*Provided information*:
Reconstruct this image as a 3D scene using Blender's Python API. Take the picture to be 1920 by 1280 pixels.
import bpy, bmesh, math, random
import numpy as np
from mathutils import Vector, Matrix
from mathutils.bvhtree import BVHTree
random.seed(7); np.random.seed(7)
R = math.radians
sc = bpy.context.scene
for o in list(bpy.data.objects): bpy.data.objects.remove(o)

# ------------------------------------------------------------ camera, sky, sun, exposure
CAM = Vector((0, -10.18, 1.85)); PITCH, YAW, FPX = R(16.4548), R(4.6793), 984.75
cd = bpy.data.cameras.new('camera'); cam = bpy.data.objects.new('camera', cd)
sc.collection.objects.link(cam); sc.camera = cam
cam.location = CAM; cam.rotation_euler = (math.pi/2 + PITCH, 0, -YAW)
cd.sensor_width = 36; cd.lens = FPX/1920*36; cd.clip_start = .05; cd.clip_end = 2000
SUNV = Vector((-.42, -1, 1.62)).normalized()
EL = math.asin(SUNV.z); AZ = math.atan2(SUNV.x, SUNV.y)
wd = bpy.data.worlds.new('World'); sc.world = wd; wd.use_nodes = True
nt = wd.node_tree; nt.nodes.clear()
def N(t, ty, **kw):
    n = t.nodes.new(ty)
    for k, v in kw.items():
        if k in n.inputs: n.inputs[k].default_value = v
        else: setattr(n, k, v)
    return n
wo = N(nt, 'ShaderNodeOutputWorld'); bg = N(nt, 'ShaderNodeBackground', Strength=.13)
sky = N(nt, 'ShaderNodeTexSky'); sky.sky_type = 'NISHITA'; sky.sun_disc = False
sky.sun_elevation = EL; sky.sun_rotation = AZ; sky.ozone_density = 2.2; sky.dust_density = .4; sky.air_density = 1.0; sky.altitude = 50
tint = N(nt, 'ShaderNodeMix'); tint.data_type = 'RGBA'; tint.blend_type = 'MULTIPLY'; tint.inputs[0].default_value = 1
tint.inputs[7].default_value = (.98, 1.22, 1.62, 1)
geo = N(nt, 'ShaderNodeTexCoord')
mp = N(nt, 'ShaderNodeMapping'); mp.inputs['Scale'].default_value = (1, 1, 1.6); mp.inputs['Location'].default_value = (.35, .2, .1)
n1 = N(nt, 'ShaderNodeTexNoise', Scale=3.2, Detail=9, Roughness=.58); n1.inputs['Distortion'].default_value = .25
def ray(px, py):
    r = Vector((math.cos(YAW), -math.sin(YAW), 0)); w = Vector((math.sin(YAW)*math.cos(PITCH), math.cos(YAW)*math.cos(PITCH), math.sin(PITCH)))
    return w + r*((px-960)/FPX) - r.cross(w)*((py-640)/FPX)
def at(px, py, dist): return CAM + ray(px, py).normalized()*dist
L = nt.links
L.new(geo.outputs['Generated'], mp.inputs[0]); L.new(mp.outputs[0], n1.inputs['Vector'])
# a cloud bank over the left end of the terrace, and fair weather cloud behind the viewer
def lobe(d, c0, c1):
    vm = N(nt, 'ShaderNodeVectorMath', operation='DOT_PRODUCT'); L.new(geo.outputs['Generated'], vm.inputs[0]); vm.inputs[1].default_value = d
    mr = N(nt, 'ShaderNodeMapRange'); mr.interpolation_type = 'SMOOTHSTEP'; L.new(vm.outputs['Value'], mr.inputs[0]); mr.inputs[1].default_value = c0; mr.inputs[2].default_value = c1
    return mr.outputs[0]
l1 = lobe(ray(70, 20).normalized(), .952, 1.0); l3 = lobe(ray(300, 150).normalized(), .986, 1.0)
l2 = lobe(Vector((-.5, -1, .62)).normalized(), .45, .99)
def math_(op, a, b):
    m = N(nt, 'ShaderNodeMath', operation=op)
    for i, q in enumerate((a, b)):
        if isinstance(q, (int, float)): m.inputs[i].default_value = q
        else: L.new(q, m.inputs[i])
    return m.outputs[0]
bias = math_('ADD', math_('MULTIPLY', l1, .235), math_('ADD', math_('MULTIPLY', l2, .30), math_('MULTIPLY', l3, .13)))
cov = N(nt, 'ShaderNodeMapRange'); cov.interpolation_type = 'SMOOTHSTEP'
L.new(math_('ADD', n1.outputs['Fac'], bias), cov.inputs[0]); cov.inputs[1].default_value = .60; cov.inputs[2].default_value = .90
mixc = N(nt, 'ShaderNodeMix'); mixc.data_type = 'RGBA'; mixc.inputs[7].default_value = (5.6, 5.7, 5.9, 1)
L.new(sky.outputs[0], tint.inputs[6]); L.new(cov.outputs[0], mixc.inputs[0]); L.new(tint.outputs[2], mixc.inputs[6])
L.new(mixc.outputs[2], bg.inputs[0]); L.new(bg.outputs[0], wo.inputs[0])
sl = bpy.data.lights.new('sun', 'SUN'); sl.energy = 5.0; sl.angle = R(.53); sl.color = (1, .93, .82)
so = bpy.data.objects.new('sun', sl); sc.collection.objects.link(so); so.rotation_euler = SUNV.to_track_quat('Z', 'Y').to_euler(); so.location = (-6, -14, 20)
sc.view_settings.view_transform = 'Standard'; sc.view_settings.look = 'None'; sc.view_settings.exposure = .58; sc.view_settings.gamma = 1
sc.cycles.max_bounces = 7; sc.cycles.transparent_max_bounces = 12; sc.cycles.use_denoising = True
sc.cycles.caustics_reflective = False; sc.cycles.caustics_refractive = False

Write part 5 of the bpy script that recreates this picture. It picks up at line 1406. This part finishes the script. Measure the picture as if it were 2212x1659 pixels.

*Task details*: List every line above that contains the word "this".

*Final answer*:
Reconstruct this image as a 3D scene using Blender's Python API. Take the picture to be 1920 by 1280 pixels.
Write part 5 of the bpy script that recreates this picture. It picks up at line 1406. This part finishes the script. Measure the picture as if it were 2212x1659 pixels.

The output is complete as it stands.